_Requirement_
In the listing below, locate the line containing "1270)], 2400, 32)" and the line containing "thicket between the". Output both of them and every line between, exactly as written, and nothing more.

_Material for this exercise_
──────────
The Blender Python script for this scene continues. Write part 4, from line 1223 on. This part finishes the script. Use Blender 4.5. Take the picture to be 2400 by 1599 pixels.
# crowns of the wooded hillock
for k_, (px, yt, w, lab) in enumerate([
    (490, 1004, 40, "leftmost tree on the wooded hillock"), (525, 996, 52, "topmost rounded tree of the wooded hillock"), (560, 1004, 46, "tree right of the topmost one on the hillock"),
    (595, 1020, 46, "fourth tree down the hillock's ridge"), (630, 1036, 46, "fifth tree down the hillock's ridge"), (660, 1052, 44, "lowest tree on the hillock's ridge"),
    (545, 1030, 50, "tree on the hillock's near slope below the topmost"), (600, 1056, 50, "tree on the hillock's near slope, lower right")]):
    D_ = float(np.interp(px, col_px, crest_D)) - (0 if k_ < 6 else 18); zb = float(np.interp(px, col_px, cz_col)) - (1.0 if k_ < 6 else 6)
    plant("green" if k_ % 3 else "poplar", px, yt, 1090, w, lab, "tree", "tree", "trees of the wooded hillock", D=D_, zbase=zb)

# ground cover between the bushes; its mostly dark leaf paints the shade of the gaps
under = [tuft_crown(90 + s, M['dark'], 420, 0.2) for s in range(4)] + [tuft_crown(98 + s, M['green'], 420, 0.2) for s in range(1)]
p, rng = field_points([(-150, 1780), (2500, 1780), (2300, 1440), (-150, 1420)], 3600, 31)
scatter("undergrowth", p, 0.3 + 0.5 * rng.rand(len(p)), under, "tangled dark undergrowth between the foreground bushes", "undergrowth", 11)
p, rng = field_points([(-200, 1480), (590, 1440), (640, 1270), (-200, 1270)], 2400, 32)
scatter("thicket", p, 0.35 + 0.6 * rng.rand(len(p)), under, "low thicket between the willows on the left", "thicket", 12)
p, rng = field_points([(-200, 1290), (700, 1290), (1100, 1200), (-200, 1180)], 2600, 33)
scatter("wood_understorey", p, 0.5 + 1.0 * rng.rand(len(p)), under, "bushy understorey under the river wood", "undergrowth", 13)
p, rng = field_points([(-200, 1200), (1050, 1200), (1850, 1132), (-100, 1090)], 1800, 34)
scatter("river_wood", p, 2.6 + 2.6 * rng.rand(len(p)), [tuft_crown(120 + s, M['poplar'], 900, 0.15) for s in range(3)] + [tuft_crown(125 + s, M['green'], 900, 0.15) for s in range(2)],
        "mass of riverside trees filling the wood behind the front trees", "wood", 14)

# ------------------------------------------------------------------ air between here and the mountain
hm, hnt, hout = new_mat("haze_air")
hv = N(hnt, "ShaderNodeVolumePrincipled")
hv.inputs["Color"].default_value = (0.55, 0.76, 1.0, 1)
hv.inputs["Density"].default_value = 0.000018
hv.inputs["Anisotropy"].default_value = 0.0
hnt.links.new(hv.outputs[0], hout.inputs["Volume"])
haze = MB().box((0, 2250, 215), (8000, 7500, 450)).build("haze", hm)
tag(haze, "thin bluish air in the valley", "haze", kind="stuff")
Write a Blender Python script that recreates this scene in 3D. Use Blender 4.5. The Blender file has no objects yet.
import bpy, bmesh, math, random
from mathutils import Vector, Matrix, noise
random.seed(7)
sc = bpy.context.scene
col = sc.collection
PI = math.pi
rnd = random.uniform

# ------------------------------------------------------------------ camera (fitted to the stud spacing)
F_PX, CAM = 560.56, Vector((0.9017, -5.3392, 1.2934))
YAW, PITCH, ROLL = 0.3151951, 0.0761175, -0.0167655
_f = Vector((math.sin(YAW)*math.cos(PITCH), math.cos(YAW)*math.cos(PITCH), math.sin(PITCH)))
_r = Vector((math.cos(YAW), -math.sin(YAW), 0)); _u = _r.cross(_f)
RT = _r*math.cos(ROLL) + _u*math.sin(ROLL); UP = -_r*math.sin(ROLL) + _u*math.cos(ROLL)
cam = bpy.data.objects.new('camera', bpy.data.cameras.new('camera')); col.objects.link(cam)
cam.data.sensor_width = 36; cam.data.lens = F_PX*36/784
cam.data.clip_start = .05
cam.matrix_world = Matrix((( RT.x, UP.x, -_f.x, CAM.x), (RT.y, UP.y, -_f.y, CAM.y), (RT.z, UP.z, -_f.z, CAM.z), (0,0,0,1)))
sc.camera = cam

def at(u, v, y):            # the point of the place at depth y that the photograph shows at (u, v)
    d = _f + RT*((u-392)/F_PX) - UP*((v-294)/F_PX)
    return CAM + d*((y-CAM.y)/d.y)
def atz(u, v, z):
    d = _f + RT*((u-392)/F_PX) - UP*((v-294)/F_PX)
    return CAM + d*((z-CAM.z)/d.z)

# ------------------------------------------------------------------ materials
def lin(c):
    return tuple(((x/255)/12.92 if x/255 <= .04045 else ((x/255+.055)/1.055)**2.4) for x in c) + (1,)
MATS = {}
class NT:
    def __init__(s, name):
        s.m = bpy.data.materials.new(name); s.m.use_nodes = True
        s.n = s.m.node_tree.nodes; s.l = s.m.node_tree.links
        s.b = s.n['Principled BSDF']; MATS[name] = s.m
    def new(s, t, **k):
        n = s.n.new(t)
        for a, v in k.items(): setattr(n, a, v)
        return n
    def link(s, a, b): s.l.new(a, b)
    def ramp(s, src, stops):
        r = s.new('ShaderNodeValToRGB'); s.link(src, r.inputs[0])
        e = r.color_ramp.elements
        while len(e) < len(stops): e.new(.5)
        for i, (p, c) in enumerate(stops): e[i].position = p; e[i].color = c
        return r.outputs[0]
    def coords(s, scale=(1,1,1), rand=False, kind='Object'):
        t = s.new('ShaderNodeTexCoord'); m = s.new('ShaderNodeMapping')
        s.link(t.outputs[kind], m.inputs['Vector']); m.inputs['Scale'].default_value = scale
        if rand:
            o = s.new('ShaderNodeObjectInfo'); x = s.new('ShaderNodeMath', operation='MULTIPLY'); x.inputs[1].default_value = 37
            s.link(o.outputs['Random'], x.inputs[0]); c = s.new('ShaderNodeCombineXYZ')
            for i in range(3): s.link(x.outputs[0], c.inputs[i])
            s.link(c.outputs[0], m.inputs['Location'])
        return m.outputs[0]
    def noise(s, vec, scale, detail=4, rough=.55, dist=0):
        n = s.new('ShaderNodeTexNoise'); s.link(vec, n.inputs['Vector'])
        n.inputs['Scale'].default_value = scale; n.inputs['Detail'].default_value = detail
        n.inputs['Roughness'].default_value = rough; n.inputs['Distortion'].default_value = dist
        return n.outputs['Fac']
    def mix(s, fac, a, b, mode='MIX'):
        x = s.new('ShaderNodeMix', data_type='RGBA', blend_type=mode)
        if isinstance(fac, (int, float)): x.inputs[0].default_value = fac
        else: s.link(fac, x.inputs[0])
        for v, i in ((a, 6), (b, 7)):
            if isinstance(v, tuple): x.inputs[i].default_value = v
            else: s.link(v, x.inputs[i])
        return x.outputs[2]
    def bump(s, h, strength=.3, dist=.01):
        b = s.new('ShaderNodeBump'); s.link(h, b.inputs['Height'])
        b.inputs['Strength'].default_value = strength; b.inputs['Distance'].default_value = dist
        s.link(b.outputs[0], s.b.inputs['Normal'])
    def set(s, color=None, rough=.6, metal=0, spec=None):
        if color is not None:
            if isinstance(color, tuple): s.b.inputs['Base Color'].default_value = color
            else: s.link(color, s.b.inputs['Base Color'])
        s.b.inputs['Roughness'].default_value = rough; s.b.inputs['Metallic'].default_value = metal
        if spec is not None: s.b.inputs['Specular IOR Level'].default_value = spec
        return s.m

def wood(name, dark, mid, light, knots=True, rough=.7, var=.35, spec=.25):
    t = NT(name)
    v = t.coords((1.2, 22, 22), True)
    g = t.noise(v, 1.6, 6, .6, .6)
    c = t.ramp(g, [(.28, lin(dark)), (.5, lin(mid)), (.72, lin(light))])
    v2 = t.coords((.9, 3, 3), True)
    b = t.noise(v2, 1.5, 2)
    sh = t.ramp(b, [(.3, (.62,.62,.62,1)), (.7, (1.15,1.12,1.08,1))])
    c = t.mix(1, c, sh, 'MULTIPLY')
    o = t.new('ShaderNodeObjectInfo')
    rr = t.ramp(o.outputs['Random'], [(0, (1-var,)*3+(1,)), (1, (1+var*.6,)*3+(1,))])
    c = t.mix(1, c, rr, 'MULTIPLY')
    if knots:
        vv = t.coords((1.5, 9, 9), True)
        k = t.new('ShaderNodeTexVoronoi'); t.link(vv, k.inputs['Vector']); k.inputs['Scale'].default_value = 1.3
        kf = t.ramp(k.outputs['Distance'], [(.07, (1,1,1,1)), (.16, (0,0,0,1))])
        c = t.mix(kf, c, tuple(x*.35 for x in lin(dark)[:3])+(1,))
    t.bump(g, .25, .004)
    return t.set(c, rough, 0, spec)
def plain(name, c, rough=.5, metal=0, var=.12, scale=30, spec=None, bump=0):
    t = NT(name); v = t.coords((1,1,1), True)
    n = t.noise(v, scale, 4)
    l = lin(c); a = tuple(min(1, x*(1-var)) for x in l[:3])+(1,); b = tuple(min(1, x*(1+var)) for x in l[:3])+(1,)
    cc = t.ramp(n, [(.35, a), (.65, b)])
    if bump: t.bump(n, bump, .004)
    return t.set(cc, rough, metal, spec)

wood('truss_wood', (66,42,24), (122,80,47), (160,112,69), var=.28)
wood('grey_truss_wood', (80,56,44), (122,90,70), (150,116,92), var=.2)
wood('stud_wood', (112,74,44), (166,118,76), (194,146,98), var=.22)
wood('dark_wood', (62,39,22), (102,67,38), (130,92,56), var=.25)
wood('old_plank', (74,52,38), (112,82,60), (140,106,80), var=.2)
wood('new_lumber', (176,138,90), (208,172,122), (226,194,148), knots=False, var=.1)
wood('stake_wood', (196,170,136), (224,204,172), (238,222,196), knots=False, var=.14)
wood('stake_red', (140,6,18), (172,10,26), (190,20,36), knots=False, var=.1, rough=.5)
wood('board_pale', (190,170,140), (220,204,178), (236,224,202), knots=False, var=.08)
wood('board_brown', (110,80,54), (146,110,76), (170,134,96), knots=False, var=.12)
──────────
_Answer for the task_
p, rng = field_points([(-200, 1480), (590, 1440), (640, 1270), (-200, 1270)], 2400, 32)
scatter("thicket", p, 0.35 + 0.6 * rng.rand(len(p)), under, "low thicket between the willows on the left", "thicket", 12)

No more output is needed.